Levelling 3D printer bed

After around 2 years experience printing on my Geeetech A30, I've come to realise majority of my prints are due to two things. Most predominant issue is the gap from nozzle to bed being wrong, and usually that is caused by the bed being out of alignment.

Auto bed leveling can help here, but a level bed will reduce wear on the machine and also 

It's a good idea to do a bed levelling for a new 3D printer or a 3D printer that has recently been moved. It could be an idea to level the bed after a number of prints, usually in the order of 100's hours printing assuming everything is tightened up correctly and the machine does not vibrate too much whitest printing.

Tools Required

  • Feeler gauge (or any thin item, paper, thin card)
  • Perhaps tools depending on model, but usually it is a thumb screw adjuster

Some Assumptions

  • The bed is perfectly flat (if not go buy a new bed)
  • Bed and nozzle temperature are constant, so either on or room temperature but will remain the same throughout.
  • This article talks about moving the nozzle, if your printer has a static nozzle move the bed. If one axis moves on the bed and one moves on the nozzle, it will be a bit of each.
  • Regardless of what is chosen to be the "feeler gauge", they all work the same

Process

Given that we are working with a relatively flat bed, only 4 corners need to be adjusted. Each corner is the same process and the overall process for each corner should be carried out until no adjustments are made. This could mean tweaking every corner 3-4 times. Overall it will probably take 1-2 hours the first time and as little as 10-15 minutes after a bit of experience.
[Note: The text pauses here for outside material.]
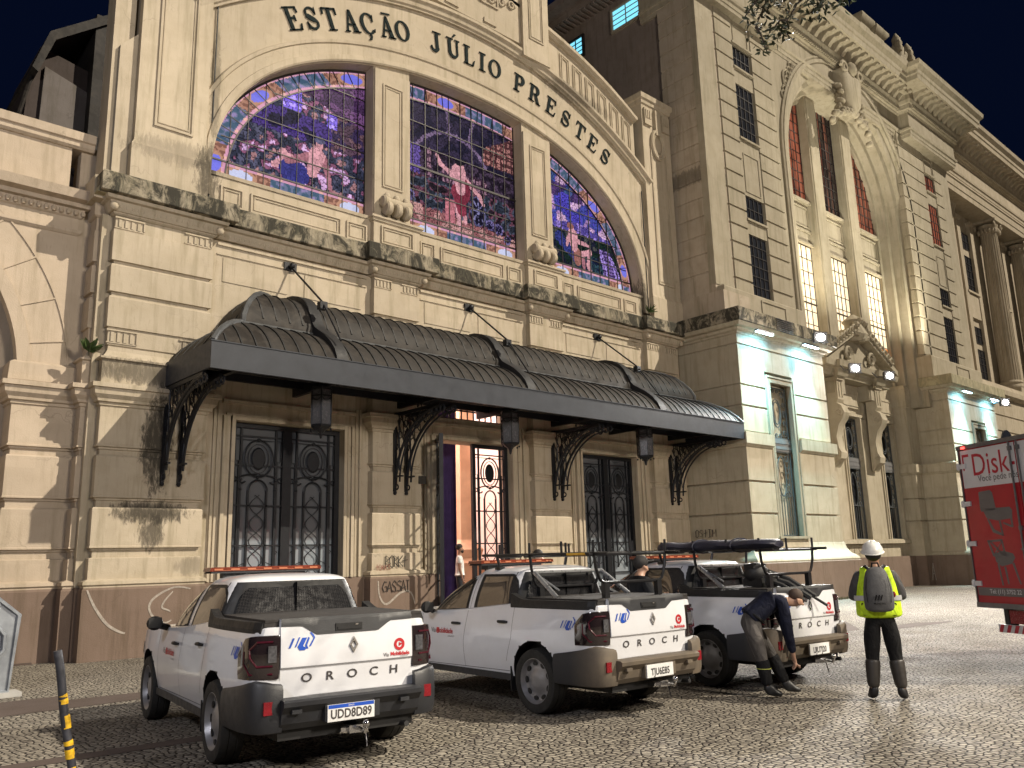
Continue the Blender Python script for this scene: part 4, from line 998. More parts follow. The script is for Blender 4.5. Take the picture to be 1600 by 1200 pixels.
hi_prof = rust(5.7, 9.0, UGR, 0, .05)+[(9.02, .0), (9.05, .05), (9.1, .06), (9.14, .14), (9.22, .16), (9.24, .32), (9.34, .40), (9.36, .40)]
ledge_prof = [(9.36, .42), (9.38, .45), (9.80, .46), (9.84, .42)]
def window_grid(mb, x0, x1, z0, z1, y, nx, nz, t=.014):
    for i in range(nx+1): x = x0+(x1-x0)*i/nx; mb.box(x-t, x+t, y-.03, y, z0, z1)
    for j in range(nz+1): z = z0+(z1-z0)*j/nz; mb.box(x0, x1, y-.026, y-.002, z-t, z+t)
def pv_window(x0, x1, z0, z1, y, glass, nx, nz, P=None, arch=None, thick=None, loc=None):
    P = P or PV; mb = MB(); window_grid(mb, x0, x1, z0, z1, y, nx, nz)
    if thick: mb.box(x0, x1, y-.05, y, thick-.03, thick+.03)
    o = part(mb, 'window', M_['lead'], P); g = MB(); g.box(x0, x1, y+.005, y+.02, z0, z1); part(g, 'pane', glass, o); return o
def grille(x0, x1, z0, z1, zt, y, P):
    """ornate iron window screen: lattice above the transom, oval cartouche and pickets below"""
    mb = MB(); cx = (x0+x1)/2; w = (x1-x0)/2
    for a, b_ in ((zt+.25, z1), (z0, zt-.2)):
        mb.box(x0, x0+.04, y-.03, y+.03, a, b_); mb.box(x1-.04, x1, y-.03, y+.03, a, b_); mb.box(x0, x1, y-.03, y+.03, a, a+.04); mb.box(x0, x1, y-.03, y+.03, b_-.04, b_)
    a, b_ = zt+.25, z1; cz_ = (a+b_)/2; h = (b_-a)/2
    for k in (1, .8): mb.tube([(cx+w*.42*k*math.cos(q*math.pi/10), y, cz_+h*.55*k*math.sin(q*math.pi/10)) for q in range(20)], .022, 4, True)
    for s in (-1, 1):
        for t in (-1, 1):
            for (ox, oz, r) in ((.68, .75, .2), (.72, .35, .14), (.2, .86, .12), (.75, .05, .12)):
                mb.tube([(cx+s*(w*ox+r*w*math.cos(q*.7)*(1-q*.05)), y, cz_+t*(h*oz+r*w*math.sin(q*.7)*(1-q*.05))) for q in range(11)], .02, 4)
    n_ = 8
    for i in range(1, n_): x = x0+(x1-x0)*i/n_; mb.tube([(x, y, z0), (x, y, z0+(zt-z0)*(.42+.06*abs(i-n_/2)))], .014, 4)
    cz2 = z0+(zt-z0)*.66; h2 = (zt-z0)*.22
    mb.tube([(cx+w*.4*math.cos(q*math.pi/10), y, cz2+h2*math.sin(q*math.pi/10)) for q in range(20)], .024, 4, True)
    for s in (-1, 1):
        for t in (-1, 0, 1, 2):
            mb.tube([(cx+s*(w*.55+.2*w*math.cos(q*.7)*(1-q*.05)), y, cz2+t*h2*.6-h2*.3+.16*w*math.sin(q*.7)) for q in range(11)], .02, 4)
        mb.tube([(cx+s*w*.75, y, cz2-h2), (cx+s*w*.75, y, zt-.22)], .016, 4)
    mb.tube([(x0+.05, y, z0+(zt-z0)*.44), (x1-.05, y, z0+(zt-z0)*.44)], .02, 4)
    o = part(mb, 'window_grille', M_['grille'], P)
    mb = MB(); mb.box(x0-.02, x1+.02, y-.04, y+.08, zt-.2, zt+.25); mb.box(x0-.03, x1+.03, y-.06, y-.03, zt-.12, zt-.04); mb.box(x0-.03, x1+.03, y-.06, y-.03, zt+.08, zt+.16)
    part(mb, 'transom', simple('grey_transom', (.16, .16, .165), .5) if 'grey_transom' not in bpy.data.materials else bpy.data.materials['grey_transom'], o)
    g = MB(); g.box(x0, x1, y+.18, y+.2, z0, z1); part(g, 'pane', M_['glassdark'], o); return o
M_['grille'] = simple('grey_iron_grille', (.10, .11, .115), .5, .3, .2, 8)
def block(x0, x1, wx0, wx1, lx=0.0):
    y = 15.36
    mb = MB()
    for a, b_, l, r in ((x0-lx, wx0, True, False), (wx1, x1+lx, False, True)): mb.stack(a, b_, y, 18.2, low_prof, l, r)
    for a, b_, l, r in ((x0, wx0+.0, True, False), (wx1, x1, False, True)): mb.stack(a, b_, y, 18.2, rust(5.7, 7.9, UGR, 0, .05), l, r)
    mb.stack(x0, x1, y, 18.2, rust(7.9, 9.0, [7.95+.03, 8.68], 0, .05)+hi_prof[-8:], True, True)
    mb.box(wx0-.01, wx1+.01, y+.02, 18, 1.35, 2.2); mb.box(wx0-.01, wx1+.01, y+.35, y+.6, 2.1, 7.95)
    o = part(mb, 'wall', M_['pvlow'], PV)
    mb = MB()
    for k, d in ((0, .09), (.1, .05), (.17, .07)): mb.box(wx0+k, wx0+k+.07, y-.02-d*.5, y+.1, 2.2, 7.7-k); mb.box(wx1-k-.07, wx1-k, y-.02-d*.5, y+.1, 2.2, 7.7-k); mb.box(wx0+k, wx1-k, y-.02-d*.5-.001, y+.1, 7.7-k, 7.77-k)
    mb.box(wx0+.24, wx0+.26, y, y+.35, 2.2, 7.5); mb.box(wx0-.05, wx1+.05, y-.12, y+.3, 2.12, 2.2)
    part(mb, 'window_casing', M_['tower'], PV)
    grille(wx0+.26, wx1-.26, 2.22, 7.45, 5.35, y+.2, PV)
    mb = MB(); mb.stack(x0-.1, x1+.1, y-.0, 18.2, [(1.35, .40), (1.40, .42), (1.46, .40), (1.52, .33), (1.62, .20), (1.78, .1), (1.98, .06), (2.0, .03)]); part(mb, 'base_moulding', M_['pvlow'], PV, smooth=40)
    mb = MB(); mb.stack(x0-.1, x1+.1, y-.0, 18.2, [(-.4, .45), (1.33, .45), (1.352, .42)]); part(mb, 'plinth', M_['plinth'], PV)
    mb = MB(); mb.stack(x0, x1, y, 18.2, ledge_prof); part(mb, 'ledge', M_['dark'] if x0 < 30 else M_['sill'], PV)
M_['pvlow'] = stone('pavilion_base_render_bright_lit', (.46, .405, .31), .35, .5)  # lighter copy of the pavilion render for the brightly lit lower storeys
block(24.45, 30.3, 26.0, 27.85)
block(42.4, 48.6, 45.0, 46.9, .35)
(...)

This process is in principle the same for auto levelling beds and manual levelling beds. For non-auto leveling beds, the feeler gauge should be the thickness of the required gap. Auto beds will adjust to the correct gap before printing.

Rough adjustment

This first pass is to fix any beds that are way out of true and also finding the corner with the smallest gap

  • Move the nozzle to within a few mm of the bed on any one corner. Around 5-10mm between the nozzle and the bed. 
  • Move the noel to all other nozzles watching for the smallest gap.
  • If difficult to tell which corner has the smallest gap, move the nozzle down a few mm again and check each corner again.

Repeat moving the nozzle down and checking each corner until the smallest gap is just slightly more than the feeler gauge. 

Adjustment

This process is much of the same process as above, except this time the movements of the nozzle towards the bed are much less. You should be aiming to move down as little as a sheet of paper (0.1mm).

Measuring with a feeler gauge is all about the feel (it's in the name). Every corner should be the same feel.

Continue around the bed taking small steps down until reaching the desired gap between each coner and the nozzle.

Finnishing up

The process is finished when you've done a couple rounds to each corner without any adjustment needed.